Англия не смогла, и в Заполярье Красной армии пришлось обходиться собственными силами. На самое опасное направление стянули все, что только смогли: 14-ю, 52-ю и «Полярную» (186-ю) дивизии неполного состава. 17 сентября они перешли в контрнаступление: сумели отбросить немцев за Западную Лицу, вынудив теперь уже противника перейти к обороне. К 17 октября, с наступлением зимы, фронт стабилизировался. Оставался неизменным вплоть до октября 1944 года.

Более успешно развивались события на море.

Корабли Северного флота, усиленные пришедшими в Полярный британскими — двумя подводными лодками, минным заградителем и несколькими тральщиками, весьма активно действовали на коммуникациях у северного побережья Норвегии. За шесть месяцев 1941 года они потопили 20 судов общим тоннажем свыше 65 тысяч тонн и повредили еще 2 тоннажем почти 4 тысячи тонн, способствовали успеху на сухопутном фронте, ибо предельно сократили подвоз пополнения и боеприпасов частям генерала Дитля.

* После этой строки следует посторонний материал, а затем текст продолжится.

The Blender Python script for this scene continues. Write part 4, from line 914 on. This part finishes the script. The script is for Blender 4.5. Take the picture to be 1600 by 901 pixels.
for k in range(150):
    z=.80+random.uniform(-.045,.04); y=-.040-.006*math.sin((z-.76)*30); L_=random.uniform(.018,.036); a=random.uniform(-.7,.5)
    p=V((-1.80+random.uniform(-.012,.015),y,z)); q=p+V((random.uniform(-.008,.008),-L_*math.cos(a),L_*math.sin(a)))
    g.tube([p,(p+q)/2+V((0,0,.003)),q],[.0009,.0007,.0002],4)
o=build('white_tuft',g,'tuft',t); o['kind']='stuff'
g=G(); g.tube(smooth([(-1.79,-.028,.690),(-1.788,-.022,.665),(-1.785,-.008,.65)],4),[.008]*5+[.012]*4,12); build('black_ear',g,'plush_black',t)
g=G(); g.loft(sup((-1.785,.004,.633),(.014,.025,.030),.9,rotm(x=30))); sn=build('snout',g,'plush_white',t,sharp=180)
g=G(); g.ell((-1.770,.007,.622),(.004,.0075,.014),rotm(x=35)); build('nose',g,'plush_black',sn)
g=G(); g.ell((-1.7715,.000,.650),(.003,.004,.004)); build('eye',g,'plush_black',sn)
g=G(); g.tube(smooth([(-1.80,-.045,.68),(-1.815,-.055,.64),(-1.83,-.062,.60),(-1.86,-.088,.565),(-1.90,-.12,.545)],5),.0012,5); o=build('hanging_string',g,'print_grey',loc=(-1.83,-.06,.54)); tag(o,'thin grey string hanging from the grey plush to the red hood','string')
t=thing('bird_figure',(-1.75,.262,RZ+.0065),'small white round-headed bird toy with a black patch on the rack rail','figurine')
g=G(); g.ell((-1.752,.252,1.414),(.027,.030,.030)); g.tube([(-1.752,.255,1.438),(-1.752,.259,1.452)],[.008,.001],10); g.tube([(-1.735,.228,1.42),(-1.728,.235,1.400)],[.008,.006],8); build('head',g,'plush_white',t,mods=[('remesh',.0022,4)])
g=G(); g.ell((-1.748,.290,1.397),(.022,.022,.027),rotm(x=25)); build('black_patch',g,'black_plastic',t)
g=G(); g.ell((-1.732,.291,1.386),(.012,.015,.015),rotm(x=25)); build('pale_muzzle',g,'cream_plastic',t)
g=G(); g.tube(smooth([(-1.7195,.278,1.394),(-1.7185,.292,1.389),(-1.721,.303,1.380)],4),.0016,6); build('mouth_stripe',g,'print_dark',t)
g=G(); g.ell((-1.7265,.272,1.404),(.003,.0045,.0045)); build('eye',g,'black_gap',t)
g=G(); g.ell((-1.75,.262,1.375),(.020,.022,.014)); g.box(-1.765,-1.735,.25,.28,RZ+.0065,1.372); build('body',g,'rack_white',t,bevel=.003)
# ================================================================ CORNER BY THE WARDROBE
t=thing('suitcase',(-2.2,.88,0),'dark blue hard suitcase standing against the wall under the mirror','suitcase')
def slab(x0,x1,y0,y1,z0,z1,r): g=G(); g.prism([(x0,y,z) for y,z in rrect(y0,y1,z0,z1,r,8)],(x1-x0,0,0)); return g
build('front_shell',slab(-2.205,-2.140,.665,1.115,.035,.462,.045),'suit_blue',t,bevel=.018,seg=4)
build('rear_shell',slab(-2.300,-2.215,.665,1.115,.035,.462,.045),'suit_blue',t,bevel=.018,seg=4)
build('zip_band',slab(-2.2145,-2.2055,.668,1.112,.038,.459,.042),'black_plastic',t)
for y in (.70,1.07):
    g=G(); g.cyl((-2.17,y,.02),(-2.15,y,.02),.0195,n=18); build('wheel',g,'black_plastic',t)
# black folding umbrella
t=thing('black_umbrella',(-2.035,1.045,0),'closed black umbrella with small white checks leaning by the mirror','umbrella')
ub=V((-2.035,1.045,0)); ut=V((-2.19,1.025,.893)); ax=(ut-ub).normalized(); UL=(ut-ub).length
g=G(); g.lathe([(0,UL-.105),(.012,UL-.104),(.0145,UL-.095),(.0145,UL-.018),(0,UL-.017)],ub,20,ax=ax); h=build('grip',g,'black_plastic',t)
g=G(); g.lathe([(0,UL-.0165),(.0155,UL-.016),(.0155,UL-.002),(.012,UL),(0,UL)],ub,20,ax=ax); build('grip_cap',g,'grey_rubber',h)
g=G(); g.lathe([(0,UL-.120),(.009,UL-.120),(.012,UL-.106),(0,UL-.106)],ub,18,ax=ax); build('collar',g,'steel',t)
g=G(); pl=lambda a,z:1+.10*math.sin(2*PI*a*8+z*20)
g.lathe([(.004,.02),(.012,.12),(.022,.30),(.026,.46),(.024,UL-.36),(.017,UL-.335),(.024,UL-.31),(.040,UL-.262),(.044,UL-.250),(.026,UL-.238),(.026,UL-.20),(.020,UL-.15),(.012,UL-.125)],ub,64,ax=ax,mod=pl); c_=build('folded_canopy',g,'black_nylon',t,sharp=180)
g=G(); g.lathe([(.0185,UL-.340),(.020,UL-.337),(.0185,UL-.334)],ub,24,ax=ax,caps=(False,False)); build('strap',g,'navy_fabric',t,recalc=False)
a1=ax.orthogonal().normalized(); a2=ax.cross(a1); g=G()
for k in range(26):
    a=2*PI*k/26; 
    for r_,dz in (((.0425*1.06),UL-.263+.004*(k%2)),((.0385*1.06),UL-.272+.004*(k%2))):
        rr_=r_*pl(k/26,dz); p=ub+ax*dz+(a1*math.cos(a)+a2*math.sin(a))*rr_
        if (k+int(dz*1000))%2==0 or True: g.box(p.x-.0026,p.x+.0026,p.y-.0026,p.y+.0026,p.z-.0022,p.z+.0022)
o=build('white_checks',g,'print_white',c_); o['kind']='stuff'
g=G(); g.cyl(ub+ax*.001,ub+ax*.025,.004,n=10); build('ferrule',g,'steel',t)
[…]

Потери же самого Северного флота находились в допустимых пределах. До конца года немцам удалось потопить эсминец «Стремительный» — в порту Полярного прямым попаданием бомбы во время авианалета; три тральщика — Т-889, Т-890, Т-898; транспорт «Аргунь»; два сторожевика военного времени — СКР-27 (траулер «Жемчуг»), СКР-70 (траулер «Урал») и тральщик ТЩ-4 И (траулер «Ненец»).

Немногочисленные в арктических водах германские военно-морские силы вынуждены были заниматься только одним — проводкой собственных транспортов вдоль северонорвежского побережья. Потому-то союзническим конвоям, ставшим с сентября регулярными, и удавалось, выходя из Хваль-фьорда (Исландия), благополучно миновать наиболее опасную зону — воды между Шпицбергеном и Северной Норвегией. Из 57 судов, уже проследовавших в Архангельск, Мурманск, Молотовск и обратно, погибло лишь одно, торпедированное подводной лодкой. Кроме того, немцы потопили и один британский эсминец охранения34.

Однако с наступлением зимы внезапно в корне изменилась, и далеко не в лучшую сторону, поначалу благоприятная для союзников военная ситуация в Арктике. Да и не только там, но и во всем мире.